Coldplay, Rihanna and Jay-Z close Paralympics

Steve Douglas

THE three-hour party at the packed 80,000-seat arena in east London gave the world a chance to celebrate 11 days of Paralympic competition that have shifted perceptions and shattered stereotypes about the disabled.

"In this country, we will never think of sport the same way and we will never think of disability the same way," said Sebastian Coe, chairman of the London organising committee. "The Paralympians have lifted the cloud of limitation."

Irish athlete Michael McKillop -- whose mum Catherine presented his gold medal earlier in the week -- proudly received The Whang Youn Dai Achievment Award for embodying the spirit of the Games.

Central to the closing ceremony were the 4,200 Paralympians from 164 nations who encircled the field of play from the start, waving flags and taking in the extraordinary atmosphere.

They created an international mosh-pit in front of the stage as volleys of fireworks rocketed above.

"I think it's been an absolute triumph from start to finish," said British prime minister David Cameron, whose disabled son Ivan died in 2009.

"I think back to Ivan. As every parent, you think about all the things they can't do, but at the Paralympics they are superhuman, you see all the things they can do."

Coming after a hugely successful Olympic Games, the 2012 Paralympics broke all records, with 2.7 million spectators cramming into venues, more than $70m (e54.8m) raised in ticket sales and the Games broadcast in more than 100 countries. They are unprecedented figures as sports fans displayed an enthusiasm previously unseen in the 52-year history of the Paralympics.
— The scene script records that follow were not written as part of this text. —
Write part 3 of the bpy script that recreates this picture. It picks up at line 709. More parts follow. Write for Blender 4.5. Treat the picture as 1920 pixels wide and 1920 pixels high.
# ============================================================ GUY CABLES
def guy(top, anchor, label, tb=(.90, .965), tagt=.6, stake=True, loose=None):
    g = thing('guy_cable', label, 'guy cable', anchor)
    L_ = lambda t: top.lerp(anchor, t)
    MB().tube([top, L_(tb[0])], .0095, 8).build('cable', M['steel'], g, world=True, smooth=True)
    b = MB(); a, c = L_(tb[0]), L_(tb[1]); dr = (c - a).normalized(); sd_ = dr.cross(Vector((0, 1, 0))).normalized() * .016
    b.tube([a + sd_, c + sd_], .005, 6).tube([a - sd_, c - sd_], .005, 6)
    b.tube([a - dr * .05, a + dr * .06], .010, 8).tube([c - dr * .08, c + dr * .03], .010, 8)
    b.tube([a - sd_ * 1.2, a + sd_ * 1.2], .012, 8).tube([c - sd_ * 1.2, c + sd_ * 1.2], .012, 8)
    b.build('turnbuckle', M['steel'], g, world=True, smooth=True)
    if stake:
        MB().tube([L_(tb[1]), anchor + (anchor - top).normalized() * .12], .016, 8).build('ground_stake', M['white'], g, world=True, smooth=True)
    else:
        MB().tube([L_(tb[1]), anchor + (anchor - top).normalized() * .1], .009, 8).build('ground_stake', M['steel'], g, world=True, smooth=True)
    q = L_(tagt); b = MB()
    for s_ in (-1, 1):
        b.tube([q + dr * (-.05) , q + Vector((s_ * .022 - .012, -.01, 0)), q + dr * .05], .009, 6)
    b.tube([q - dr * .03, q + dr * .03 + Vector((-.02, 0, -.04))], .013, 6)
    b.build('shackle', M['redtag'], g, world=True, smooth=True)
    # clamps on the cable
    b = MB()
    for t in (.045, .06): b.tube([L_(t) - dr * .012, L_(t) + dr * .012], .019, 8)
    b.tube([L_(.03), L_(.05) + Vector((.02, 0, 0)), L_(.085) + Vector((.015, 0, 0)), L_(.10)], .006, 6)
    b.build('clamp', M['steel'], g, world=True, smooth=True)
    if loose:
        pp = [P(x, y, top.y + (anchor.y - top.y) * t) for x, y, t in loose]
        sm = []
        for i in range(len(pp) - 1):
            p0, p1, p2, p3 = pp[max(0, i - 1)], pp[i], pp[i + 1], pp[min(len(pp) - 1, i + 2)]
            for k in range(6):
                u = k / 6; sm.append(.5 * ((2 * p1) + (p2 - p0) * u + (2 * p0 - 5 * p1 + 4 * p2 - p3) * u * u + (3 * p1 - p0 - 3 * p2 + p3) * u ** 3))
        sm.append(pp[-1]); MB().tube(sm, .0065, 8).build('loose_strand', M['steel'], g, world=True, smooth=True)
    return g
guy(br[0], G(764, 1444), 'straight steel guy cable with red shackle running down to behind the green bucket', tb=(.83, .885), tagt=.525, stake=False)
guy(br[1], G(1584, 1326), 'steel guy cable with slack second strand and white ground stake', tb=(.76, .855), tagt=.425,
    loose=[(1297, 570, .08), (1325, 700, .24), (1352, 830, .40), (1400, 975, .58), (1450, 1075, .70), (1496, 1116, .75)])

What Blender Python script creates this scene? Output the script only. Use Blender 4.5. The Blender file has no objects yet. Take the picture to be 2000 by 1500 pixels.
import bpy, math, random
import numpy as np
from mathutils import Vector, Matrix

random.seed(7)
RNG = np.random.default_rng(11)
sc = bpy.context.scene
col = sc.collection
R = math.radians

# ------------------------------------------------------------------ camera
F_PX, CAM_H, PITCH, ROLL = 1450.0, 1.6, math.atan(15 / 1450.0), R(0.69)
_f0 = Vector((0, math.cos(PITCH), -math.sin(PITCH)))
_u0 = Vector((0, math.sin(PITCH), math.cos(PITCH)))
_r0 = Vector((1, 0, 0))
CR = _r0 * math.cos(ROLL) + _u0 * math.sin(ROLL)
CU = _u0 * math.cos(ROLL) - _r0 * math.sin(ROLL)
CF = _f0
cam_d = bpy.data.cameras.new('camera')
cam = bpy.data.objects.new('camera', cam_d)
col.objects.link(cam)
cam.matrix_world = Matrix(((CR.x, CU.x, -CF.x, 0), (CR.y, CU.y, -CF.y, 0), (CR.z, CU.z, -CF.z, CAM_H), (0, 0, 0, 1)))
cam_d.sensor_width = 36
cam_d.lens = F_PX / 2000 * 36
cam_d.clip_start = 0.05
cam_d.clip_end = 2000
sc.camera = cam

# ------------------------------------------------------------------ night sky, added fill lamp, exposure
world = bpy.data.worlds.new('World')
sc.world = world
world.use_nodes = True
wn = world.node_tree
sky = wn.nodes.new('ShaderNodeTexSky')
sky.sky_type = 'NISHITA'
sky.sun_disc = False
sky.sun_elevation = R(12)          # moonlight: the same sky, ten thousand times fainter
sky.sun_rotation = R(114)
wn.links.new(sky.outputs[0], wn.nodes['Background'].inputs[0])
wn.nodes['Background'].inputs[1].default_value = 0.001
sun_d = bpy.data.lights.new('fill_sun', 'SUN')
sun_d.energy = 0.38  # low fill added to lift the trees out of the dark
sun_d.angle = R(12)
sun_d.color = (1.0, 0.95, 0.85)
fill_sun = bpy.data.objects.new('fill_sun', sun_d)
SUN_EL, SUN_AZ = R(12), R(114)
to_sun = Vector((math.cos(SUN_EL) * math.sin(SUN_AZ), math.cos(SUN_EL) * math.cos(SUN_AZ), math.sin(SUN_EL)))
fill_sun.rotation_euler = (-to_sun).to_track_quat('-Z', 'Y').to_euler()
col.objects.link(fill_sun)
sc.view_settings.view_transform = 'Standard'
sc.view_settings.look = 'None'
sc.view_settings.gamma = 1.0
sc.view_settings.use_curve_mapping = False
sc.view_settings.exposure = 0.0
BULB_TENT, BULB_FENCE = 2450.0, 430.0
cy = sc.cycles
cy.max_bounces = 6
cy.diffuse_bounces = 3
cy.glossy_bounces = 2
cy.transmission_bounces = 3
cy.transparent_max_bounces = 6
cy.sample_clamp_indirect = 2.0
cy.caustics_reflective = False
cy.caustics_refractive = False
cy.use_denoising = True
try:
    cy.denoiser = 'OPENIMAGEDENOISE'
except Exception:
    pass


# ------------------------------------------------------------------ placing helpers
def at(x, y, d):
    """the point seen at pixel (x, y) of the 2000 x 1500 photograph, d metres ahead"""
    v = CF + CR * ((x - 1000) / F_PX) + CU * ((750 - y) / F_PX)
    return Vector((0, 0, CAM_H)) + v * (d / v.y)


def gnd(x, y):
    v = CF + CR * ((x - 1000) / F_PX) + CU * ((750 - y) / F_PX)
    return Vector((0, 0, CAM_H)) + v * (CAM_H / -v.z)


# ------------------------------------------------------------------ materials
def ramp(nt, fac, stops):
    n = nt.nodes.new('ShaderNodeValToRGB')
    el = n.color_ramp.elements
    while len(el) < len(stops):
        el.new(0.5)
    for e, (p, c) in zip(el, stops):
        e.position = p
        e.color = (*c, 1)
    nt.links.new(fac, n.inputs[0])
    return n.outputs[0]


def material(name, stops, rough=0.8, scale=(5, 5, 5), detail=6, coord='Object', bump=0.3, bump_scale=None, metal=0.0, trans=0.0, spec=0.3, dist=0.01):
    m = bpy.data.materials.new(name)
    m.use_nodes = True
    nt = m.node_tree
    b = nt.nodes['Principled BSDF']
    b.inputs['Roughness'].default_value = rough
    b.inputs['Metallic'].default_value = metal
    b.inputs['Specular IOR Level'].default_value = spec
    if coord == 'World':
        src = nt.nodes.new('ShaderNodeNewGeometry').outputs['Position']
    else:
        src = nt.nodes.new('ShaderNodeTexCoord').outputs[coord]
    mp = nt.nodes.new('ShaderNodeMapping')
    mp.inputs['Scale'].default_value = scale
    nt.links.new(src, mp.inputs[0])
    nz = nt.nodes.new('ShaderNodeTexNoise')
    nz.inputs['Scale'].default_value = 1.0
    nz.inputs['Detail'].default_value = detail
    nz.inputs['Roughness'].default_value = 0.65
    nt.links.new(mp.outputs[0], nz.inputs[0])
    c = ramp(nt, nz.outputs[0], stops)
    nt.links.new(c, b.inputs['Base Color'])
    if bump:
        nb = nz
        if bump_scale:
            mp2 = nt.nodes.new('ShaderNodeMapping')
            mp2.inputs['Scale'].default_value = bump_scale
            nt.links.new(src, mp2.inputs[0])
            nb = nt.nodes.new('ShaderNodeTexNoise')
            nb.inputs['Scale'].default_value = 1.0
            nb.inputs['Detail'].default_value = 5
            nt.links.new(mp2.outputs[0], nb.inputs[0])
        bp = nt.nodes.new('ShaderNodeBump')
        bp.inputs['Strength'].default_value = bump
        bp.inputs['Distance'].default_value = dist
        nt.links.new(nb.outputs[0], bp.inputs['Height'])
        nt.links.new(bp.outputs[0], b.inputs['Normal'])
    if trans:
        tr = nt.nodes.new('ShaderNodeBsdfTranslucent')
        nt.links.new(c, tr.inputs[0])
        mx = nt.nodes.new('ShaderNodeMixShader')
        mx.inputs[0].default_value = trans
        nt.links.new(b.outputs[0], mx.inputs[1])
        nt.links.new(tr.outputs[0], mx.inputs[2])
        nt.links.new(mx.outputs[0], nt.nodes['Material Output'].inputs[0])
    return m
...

Proud flag-bearers from all competing nations marched in before a parade of 25 trucks and motorcycles stormed the stadium and kick-started Coldplay's set.

Frontman Chris Martin belted out hits such as Clocks, Viva La Vida and Paradise.

Rihanna, who first appeared dressed in a flowing orange gown before changing to a see-through black top and dark sunglasses said: "Being at the Paralympics is the biggest honour. These athletes are gladiators and are a true inspiration."

The stars, who have sold millions of records, were paid £1 (e1.25) to play.


The ceremony finished with the extinguishing of the flame, ending the games in London and passing the baton to Rio de Janeiro for 2016, with Rio's Mayor Eduardo Paes waving the Paralympic flag.

Sir Philip Craven, president of the International Paralympic Committee, said: "We are enlightened and armed with a superior knowledge of what can be achieved.

"The legacy of these games will be long-lasting."